The Principal Designer is a statutory duty holder under the Construction (Design and Management) Regulations 2015 and is legally accountable for fulfilling the duties set out in Regulations 11 and 12. The HSE can take enforcement action — including improvement notices, prohibition notices, and prosecution — against a Principal Designer who fails to discharge their duties. Benchmark Lead Consultants holds Professional Indemnity insurance appropriate to the scale of our CDM appointments, providing clients with contractual and statutory assurance.
Design changes during construction are common, and the Principal Designer's role continues during this phase specifically to manage their health and safety implications. When a design change occurs, Benchmark Lead Consultants assesses the change for new or altered health and safety risks, updates the Design Risk Register, issues revised information to the Principal Contractor, and ensures the Health and Safety File reflects the as-built condition. This is why we maintain active liaison with the Principal Contractor throughout the construction phase — not just during pre-construction.

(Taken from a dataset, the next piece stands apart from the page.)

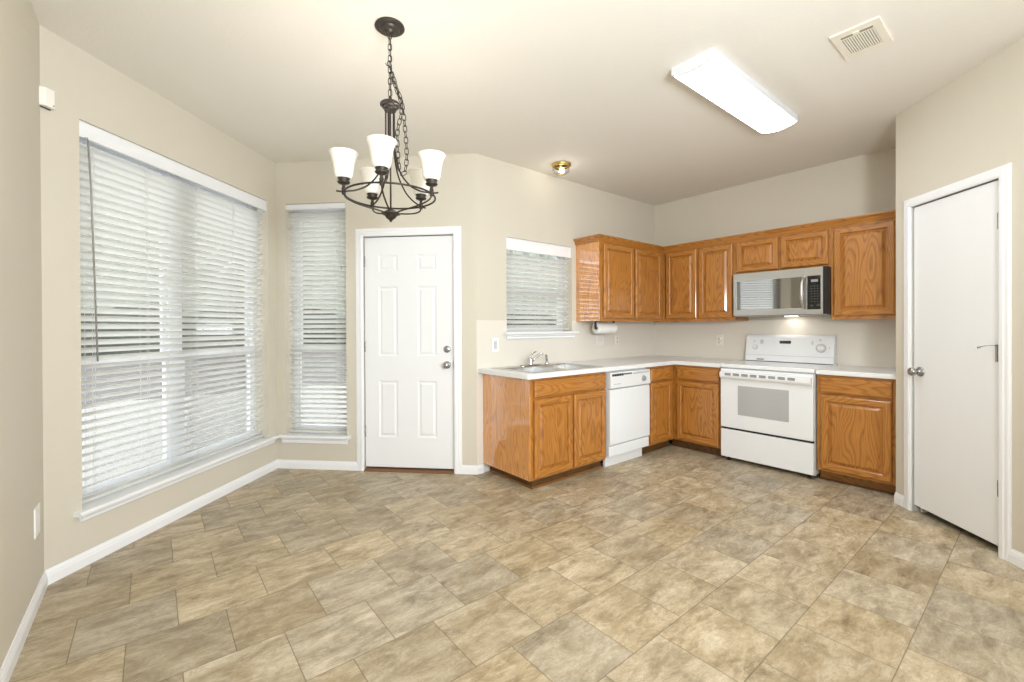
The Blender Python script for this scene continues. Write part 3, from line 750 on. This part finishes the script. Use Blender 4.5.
# faucet
fx, fy = -2.160, -0.112
r = thing('faucet', 'chrome single-lever kitchen faucet with slanted spout behind the sink', 'faucet', None, (fx, fy, zt + 0.0006))
MB().prism([(math.cos(a) * 0.030 + (0.09 if math.cos(a) > 0 else -0.09), math.sin(a) * 0.026) for a in [k * PI / 12 + 1e-3 for k in range(24)]], 0, 0.010).build('base_plate', CHROME, r)
MB().lathe([(0.026, 0.010), (0.024, 0.03), (0.021, 0.055), (0.021, 0.062), (0.012, 0.072), (0, 0.074)], seg=20).build('body', CHROME, r)
MB().tube([(0.006, -0.006, 0.035), (0.028, -0.020, 0.058), (0.052, -0.038, 0.084), (0.070, -0.052, 0.104), (0.082, -0.061, 0.109), (0.090, -0.067, 0.102)], [0.012, 0.010, 0.009, 0.009, 0.009, 0.009], 12).build('spout', CHROME, r)
MB().tube([(0, 0, 0.066), (0.008, 0.004, 0.084), (0.036, 0.008, 0.110), (0.080, 0.010, 0.124)], [0.009, 0.007, 0.006, 0.005], 10).build('lever', CHROME, r)
r = thing('side_sprayer', 'small chrome side sprayer right of the kitchen faucet', 'sprayer', None, (-1.955, -0.112, zt + 0.0006))
MB().lathe([(0.024, 0), (0.024, 0.006), (0.016, 0.012), (0.014, 0.028), (0.015, 0.030)], seg=18, cap0=True, cap1=True).build('base', CHROME, r)
MB().tube([(0, 0, 0.028), (-0.003, 0, 0.05), (-0.008, -0.004, 0.075), (-0.022, -0.014, 0.088)], [0.011, 0.012, 0.013, 0.010], 12).build('spray_head', CHROME, r)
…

A CDM Principal Designer is a formal statutory appointment under Regulation 5 of CDM 2015 — the duty holder is legally accountable to the HSE for coordinating design risk management, compiling pre-construction information, and preparing the Health and Safety File. A CDM Adviser provides professional guidance and support on CDM matters without taking on the statutory duty holder role. Benchmark Lead Consultants provides both services: full Principal Designer appointments for multi-contractor projects, and CDM Advisory services for single-contractor projects or clients with in-house PD capability who need specialist support.